Reproduce the lines of the material exactly, excluding every image.
◆ ◆ ◆ ◆ ◆ ◆ ◆
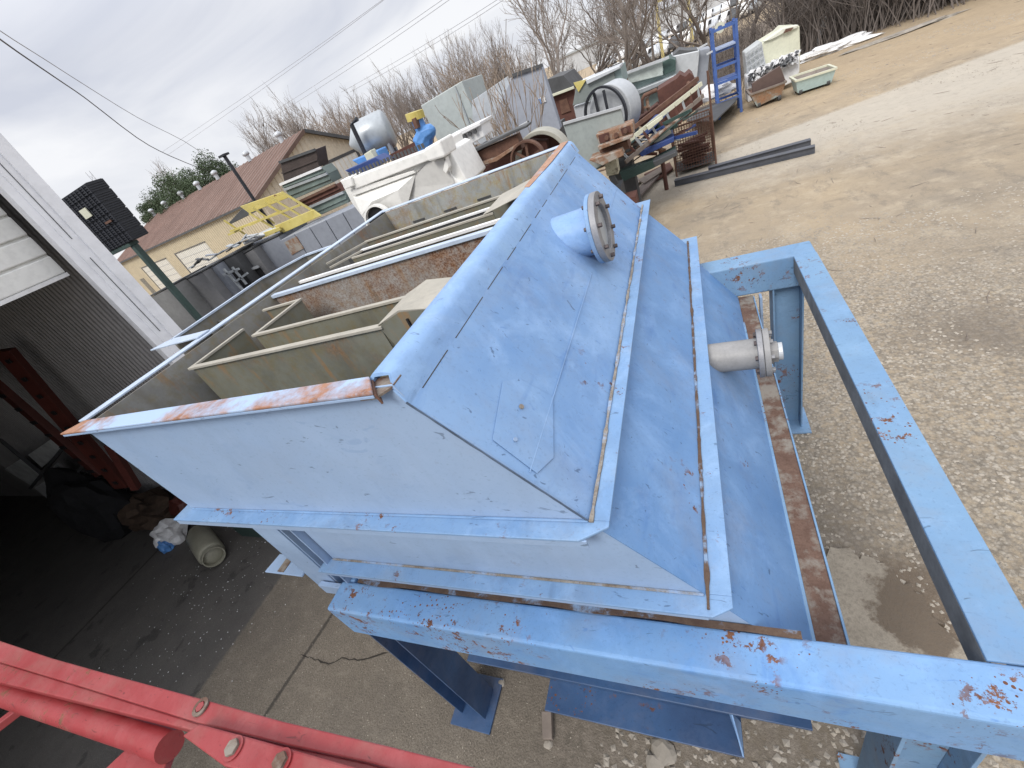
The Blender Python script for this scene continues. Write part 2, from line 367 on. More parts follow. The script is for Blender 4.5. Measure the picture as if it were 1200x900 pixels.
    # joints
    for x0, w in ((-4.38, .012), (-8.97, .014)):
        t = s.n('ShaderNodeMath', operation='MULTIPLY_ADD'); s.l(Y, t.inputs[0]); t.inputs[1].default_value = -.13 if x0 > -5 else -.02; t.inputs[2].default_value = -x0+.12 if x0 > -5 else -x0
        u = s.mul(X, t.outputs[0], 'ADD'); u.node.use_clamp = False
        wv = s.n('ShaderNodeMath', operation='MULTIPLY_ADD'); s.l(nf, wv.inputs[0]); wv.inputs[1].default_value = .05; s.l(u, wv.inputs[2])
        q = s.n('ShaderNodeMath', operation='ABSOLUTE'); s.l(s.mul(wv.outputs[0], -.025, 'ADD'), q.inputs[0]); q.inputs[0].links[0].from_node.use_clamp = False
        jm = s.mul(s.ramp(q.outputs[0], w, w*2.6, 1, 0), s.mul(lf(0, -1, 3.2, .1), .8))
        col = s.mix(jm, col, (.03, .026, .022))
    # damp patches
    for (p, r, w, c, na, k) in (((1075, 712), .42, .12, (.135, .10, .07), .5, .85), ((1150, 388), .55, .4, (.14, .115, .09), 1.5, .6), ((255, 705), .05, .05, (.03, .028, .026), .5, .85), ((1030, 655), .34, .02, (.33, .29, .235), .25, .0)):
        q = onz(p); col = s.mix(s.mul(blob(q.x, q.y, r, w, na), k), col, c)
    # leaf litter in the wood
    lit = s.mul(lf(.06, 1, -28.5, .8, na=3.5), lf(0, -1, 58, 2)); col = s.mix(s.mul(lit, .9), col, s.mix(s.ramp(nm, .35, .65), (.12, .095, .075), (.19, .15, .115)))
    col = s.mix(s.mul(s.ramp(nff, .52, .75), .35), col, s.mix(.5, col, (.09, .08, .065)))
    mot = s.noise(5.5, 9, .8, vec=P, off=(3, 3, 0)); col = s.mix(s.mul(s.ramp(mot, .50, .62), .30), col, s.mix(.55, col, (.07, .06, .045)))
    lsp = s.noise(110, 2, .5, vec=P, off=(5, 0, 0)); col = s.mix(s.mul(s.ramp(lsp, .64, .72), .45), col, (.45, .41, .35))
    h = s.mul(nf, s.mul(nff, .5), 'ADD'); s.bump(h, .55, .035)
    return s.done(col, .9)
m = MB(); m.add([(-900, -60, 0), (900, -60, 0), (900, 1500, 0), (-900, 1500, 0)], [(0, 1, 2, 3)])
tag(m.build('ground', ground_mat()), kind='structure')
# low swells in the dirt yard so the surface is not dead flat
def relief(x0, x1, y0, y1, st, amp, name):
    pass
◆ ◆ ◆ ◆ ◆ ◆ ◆
**Expected output**:
The Blender Python script for this scene continues. Write part 2, from line 367 on. More parts follow. The script is for Blender 4.5. Measure the picture as if it were 1200x900 pixels.
    # joints
    for x0, w in ((-4.38, .012), (-8.97, .014)):
        t = s.n('ShaderNodeMath', operation='MULTIPLY_ADD'); s.l(Y, t.inputs[0]); t.inputs[1].default_value = -.13 if x0 > -5 else -.02; t.inputs[2].default_value = -x0+.12 if x0 > -5 else -x0
        u = s.mul(X, t.outputs[0], 'ADD'); u.node.use_clamp = False
        wv = s.n('ShaderNodeMath', operation='MULTIPLY_ADD'); s.l(nf, wv.inputs[0]); wv.inputs[1].default_value = .05; s.l(u, wv.inputs[2])
        q = s.n('ShaderNodeMath', operation='ABSOLUTE'); s.l(s.mul(wv.outputs[0], -.025, 'ADD'), q.inputs[0]); q.inputs[0].links[0].from_node.use_clamp = False
        jm = s.mul(s.ramp(q.outputs[0], w, w*2.6, 1, 0), s.mul(lf(0, -1, 3.2, .1), .8))
        col = s.mix(jm, col, (.03, .026, .022))
    # damp patches
    for (p, r, w, c, na, k) in (((1075, 712), .42, .12, (.135, .10, .07), .5, .85), ((1150, 388), .55, .4, (.14, .115, .09), 1.5, .6), ((255, 705), .05, .05, (.03, .028, .026), .5, .85), ((1030, 655), .34, .02, (.33, .29, .235), .25, .0)):
        q = onz(p); col = s.mix(s.mul(blob(q.x, q.y, r, w, na), k), col, c)
    # leaf litter in the wood
    lit = s.mul(lf(.06, 1, -28.5, .8, na=3.5), lf(0, -1, 58, 2)); col = s.mix(s.mul(lit, .9), col, s.mix(s.ramp(nm, .35, .65), (.12, .095, .075), (.19, .15, .115)))
    col = s.mix(s.mul(s.ramp(nff, .52, .75), .35), col, s.mix(.5, col, (.09, .08, .065)))
    mot = s.noise(5.5, 9, .8, vec=P, off=(3, 3, 0)); col = s.mix(s.mul(s.ramp(mot, .50, .62), .30), col, s.mix(.55, col, (.07, .06, .045)))
    lsp = s.noise(110, 2, .5, vec=P, off=(5, 0, 0)); col = s.mix(s.mul(s.ramp(lsp, .64, .72), .45), col, (.45, .41, .35))
    h = s.mul(nf, s.mul(nff, .5), 'ADD'); s.bump(h, .55, .035)
    return s.done(col, .9)
m = MB(); m.add([(-900, -60, 0), (900, -60, 0), (900, 1500, 0), (-900, 1500, 0)], [(0, 1, 2, 3)])
tag(m.build('ground', ground_mat()), kind='structure')
# low swells in the dirt yard so the surface is not dead flat
def relief(x0, x1, y0, y1, st, amp, name):
    pass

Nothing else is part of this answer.